SAN JOSE -- As the industry awaits Cisco's expected entry into the blade server market, the company sees an opportunity to broaden its data center presence into areas traditionally occupied by longtime partners.

While neither confirming nor denying an upcoming blade server offering, John McCool, senior vice president and general manager of Cisco's Data Center Switching and Services group, did say that there are areas within the data center beyond networking where Cisco can iron out "seams" of technology among servers, switches and storage devices.

"I can't comment on an unannounced product," McCool said about reports that Cisco will unveil its own blade server system, expected next year. "I would say though that you see what we've done with the [Nexus] 1000V -- the interesting things now are happening at the seams of technology. Obviously, we represent the networking component. But you have a virtualization layer that's now emerged in data centers and you have compute.

"We're very much interested in making the whole environment -- we call it unified computing -- a homogeneous environment by making those seams not look like gaps in IT," McCool said during an interview at Cisco's annual C-Scape analyst conference here.

Cisco's Nexus 1000V is a software switch that runs on multivendor servers. It takes a virtual machine's network and security properties with it while the virtual machine is moved around the data center.

Sources expect Cisco next year to roll out an internally developed blade-server system based on Intel processors and a Linux operating system. The system also is expected to support Cisco's unified fabric, which supports multiple types of data-center traffic over a single Ethernet host bus adapter.

"We really see that as the connection between the server and then the switch," McCool said of the unified fabric approach. "So, we've virtualized effectively what used to be different host bus adapters. An application can still think it's talking to separate host bus adapters because you're not rewriting your application. It comes out of a single physical link so you've saved a ton of power. And you can wire once all your data center computers and . . . that server is capable of running any of those applications."

Observers expect the Cisco blade server system to encroach on the traditional data center strongholds of longtime Cisco partners IBM and HP. It is expected to significantly strain the relationships Cisco has with those companies.

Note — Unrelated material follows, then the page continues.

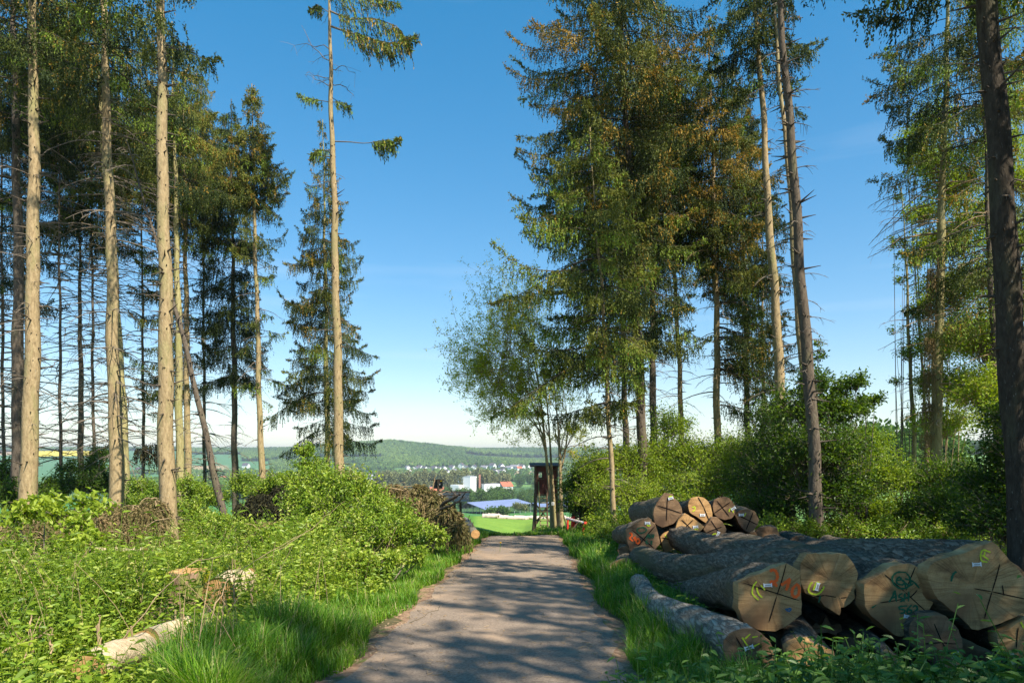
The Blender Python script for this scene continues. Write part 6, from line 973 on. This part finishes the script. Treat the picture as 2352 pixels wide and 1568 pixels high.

McCool was philosophical about that impact. "We see such a shift in the technology landscape with virtualization that it's creating a new set of challenges that have to be innovated," he said. "I'm sure those companies are looking at their own vectors of innovation on how to address this. Change brings challenges, challenges hopefully brings innovation. We've decided to embrace the challenge and believe that we can innovate.

"I would think the nature of partnerships in general is going to change," McCool said. "The nature of large organizations, especially solving customer problems, there's going to be a little bit of overlap, a little bit of collaboration."